:: Written task ::
Repeat the listing below word for word, stopping after the line that contains "s.ax = [s.lo[i]".

[Scene modeling code data]
>> BEGIN
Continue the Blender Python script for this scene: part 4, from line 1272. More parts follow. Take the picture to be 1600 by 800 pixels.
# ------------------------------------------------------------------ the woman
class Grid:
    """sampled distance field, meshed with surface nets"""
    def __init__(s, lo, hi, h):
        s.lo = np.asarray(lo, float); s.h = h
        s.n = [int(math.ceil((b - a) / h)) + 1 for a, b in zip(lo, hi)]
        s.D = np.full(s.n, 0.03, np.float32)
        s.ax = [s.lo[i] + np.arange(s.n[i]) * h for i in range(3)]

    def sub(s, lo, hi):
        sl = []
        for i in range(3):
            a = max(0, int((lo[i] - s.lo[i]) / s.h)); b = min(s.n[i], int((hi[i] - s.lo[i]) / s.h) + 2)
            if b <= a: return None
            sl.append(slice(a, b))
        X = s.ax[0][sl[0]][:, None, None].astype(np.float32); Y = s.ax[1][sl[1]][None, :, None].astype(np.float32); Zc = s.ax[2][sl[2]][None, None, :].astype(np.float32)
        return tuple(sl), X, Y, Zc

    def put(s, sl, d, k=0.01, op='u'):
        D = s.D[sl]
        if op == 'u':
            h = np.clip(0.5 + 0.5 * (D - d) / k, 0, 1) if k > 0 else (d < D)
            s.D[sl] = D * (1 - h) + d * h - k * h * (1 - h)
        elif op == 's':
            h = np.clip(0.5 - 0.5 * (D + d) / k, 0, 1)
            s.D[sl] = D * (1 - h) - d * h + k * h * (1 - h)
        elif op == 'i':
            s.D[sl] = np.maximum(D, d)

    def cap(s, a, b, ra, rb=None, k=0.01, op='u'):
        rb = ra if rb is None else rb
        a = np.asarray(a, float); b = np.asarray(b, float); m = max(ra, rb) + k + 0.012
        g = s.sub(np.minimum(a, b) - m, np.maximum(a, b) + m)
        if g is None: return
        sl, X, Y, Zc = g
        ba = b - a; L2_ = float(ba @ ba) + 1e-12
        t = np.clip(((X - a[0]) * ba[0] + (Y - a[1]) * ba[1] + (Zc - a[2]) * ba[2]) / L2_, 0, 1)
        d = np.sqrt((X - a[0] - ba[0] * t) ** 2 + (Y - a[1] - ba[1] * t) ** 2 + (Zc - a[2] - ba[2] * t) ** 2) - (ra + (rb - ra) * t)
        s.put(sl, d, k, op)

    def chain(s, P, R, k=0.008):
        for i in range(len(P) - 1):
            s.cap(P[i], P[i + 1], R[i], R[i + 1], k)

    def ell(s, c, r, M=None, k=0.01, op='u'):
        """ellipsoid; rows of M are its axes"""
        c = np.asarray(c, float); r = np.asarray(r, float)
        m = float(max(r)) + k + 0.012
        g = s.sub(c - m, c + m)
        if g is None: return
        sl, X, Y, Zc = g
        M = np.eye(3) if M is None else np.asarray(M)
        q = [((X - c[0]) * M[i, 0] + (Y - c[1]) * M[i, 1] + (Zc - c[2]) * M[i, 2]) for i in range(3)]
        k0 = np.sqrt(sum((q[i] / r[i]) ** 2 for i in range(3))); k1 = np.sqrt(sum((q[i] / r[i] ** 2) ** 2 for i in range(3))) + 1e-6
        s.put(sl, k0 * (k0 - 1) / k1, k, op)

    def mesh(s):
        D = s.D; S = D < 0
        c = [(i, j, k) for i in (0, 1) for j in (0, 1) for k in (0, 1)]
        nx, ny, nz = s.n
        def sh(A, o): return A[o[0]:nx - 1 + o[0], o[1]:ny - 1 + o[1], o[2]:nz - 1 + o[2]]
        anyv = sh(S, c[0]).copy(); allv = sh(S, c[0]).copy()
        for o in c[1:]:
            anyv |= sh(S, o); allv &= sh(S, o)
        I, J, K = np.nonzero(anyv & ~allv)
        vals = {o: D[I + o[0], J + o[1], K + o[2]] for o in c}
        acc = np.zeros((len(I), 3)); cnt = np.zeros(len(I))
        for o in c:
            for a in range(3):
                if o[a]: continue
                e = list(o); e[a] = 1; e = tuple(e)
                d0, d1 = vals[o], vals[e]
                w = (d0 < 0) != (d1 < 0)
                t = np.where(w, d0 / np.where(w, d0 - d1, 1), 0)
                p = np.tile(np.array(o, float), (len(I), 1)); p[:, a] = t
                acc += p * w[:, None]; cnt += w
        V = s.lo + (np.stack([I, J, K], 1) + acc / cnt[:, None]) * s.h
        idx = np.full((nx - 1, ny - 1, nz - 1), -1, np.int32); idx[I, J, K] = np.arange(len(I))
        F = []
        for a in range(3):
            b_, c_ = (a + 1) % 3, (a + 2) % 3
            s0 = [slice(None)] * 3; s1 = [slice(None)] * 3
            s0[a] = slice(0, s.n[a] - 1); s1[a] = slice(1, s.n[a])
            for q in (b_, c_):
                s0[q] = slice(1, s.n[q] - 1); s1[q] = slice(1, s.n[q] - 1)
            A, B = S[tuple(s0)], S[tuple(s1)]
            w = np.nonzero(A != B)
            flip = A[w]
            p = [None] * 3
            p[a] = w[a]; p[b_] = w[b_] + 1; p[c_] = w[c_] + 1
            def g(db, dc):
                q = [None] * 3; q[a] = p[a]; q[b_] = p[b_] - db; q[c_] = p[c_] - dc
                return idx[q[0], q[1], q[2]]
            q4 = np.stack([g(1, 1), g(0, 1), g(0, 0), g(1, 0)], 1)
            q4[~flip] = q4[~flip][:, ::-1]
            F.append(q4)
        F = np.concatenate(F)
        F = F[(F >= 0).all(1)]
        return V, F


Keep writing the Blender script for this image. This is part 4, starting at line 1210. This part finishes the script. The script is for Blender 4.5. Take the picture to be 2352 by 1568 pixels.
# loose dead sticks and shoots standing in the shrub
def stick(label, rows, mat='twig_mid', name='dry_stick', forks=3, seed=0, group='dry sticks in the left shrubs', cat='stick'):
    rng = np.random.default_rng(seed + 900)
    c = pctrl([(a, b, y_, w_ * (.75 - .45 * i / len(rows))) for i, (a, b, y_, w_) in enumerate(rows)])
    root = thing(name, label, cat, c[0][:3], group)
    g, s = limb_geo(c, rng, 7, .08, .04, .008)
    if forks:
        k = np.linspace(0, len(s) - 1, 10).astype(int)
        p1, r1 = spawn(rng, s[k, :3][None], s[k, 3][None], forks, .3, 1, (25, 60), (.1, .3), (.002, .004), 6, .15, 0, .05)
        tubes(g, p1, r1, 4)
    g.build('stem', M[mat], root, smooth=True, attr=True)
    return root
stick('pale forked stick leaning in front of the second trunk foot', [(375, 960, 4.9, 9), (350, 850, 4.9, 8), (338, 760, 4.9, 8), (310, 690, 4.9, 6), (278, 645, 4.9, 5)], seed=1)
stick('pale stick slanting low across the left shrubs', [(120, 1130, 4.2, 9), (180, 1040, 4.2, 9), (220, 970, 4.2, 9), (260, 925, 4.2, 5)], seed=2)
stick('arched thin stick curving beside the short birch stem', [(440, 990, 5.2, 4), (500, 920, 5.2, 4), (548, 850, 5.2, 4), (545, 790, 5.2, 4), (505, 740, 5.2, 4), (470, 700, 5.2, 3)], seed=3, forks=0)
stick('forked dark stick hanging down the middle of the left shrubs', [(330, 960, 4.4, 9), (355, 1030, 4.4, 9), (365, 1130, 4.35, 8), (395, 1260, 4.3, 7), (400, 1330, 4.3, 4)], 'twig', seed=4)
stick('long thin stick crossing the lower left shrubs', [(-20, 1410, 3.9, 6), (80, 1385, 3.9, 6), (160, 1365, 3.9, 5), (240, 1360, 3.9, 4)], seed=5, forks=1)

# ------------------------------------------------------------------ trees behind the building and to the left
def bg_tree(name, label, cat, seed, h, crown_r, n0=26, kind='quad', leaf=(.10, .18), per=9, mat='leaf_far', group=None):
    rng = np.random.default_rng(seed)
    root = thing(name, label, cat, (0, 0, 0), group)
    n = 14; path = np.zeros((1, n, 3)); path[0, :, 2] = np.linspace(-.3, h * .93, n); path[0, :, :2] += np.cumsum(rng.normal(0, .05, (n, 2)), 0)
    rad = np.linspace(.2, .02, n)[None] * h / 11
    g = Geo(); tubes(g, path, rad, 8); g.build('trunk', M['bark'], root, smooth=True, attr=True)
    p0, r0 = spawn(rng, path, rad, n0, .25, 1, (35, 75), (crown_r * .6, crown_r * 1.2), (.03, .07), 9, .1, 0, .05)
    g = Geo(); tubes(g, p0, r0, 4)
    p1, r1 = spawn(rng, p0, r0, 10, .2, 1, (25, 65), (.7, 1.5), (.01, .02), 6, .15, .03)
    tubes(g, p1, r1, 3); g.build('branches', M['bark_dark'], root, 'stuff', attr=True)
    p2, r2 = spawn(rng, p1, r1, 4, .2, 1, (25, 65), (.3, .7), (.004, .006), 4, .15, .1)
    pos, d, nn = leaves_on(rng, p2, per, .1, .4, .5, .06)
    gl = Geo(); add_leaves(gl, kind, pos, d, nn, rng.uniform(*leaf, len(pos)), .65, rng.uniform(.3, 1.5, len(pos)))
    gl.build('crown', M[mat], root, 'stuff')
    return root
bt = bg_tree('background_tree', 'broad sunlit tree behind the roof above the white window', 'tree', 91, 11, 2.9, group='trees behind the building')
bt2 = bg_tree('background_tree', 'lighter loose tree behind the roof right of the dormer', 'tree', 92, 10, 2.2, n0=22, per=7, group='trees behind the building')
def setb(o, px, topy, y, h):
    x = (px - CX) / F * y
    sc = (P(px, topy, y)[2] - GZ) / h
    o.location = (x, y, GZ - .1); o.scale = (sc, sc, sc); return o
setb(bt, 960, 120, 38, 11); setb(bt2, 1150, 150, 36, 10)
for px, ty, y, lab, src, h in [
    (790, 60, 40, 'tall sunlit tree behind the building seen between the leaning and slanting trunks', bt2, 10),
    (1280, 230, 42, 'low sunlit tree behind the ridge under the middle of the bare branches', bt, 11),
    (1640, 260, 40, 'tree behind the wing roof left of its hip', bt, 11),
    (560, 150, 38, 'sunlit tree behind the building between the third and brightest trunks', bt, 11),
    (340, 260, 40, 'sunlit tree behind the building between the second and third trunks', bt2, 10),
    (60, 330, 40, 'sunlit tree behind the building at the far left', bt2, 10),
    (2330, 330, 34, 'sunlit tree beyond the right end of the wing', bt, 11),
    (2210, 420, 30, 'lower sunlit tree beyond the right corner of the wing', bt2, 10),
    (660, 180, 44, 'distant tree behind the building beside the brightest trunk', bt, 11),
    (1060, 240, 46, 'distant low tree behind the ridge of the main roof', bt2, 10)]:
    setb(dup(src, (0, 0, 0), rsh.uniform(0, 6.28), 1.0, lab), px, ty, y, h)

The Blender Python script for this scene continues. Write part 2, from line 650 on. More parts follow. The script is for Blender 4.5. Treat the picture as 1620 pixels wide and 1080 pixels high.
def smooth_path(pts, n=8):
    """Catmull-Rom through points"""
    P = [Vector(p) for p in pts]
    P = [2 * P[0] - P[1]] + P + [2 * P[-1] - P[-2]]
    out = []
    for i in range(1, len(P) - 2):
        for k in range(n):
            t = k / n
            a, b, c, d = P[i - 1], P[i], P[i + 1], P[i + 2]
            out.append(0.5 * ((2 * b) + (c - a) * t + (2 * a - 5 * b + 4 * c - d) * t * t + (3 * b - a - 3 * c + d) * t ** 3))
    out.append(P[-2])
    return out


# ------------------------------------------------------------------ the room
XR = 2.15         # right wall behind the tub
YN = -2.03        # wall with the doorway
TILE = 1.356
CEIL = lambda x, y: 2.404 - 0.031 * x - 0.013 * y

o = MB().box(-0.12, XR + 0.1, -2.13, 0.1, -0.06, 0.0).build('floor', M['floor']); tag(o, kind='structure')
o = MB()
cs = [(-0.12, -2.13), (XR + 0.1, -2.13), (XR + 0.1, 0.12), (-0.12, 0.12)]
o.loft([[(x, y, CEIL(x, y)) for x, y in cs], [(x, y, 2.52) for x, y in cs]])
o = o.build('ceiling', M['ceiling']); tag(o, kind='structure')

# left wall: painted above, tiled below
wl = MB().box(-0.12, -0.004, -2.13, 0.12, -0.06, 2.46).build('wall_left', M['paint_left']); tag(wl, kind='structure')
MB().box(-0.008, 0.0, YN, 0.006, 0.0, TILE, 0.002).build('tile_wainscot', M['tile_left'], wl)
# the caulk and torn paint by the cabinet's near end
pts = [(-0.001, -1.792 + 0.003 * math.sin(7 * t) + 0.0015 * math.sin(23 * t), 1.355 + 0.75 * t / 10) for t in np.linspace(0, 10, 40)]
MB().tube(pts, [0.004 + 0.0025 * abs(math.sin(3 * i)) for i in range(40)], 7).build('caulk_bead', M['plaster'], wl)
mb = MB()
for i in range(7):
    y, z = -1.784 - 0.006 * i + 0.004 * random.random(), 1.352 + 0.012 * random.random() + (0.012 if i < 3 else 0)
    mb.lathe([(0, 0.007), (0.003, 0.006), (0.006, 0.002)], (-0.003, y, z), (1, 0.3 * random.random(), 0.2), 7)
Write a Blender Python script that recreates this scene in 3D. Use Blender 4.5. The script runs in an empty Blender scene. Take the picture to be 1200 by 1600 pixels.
>> END
:: Final result ::
Continue the Blender Python script for this scene: part 4, from line 1272. More parts follow. Take the picture to be 1600 by 800 pixels.
# ------------------------------------------------------------------ the woman
class Grid:
    """sampled distance field, meshed with surface nets"""
    def __init__(s, lo, hi, h):
        s.lo = np.asarray(lo, float); s.h = h
        s.n = [int(math.ceil((b - a) / h)) + 1 for a, b in zip(lo, hi)]
        s.D = np.full(s.n, 0.03, np.float32)
        s.ax = [s.lo[i] + np.arange(s.n[i]) * h for i in range(3)]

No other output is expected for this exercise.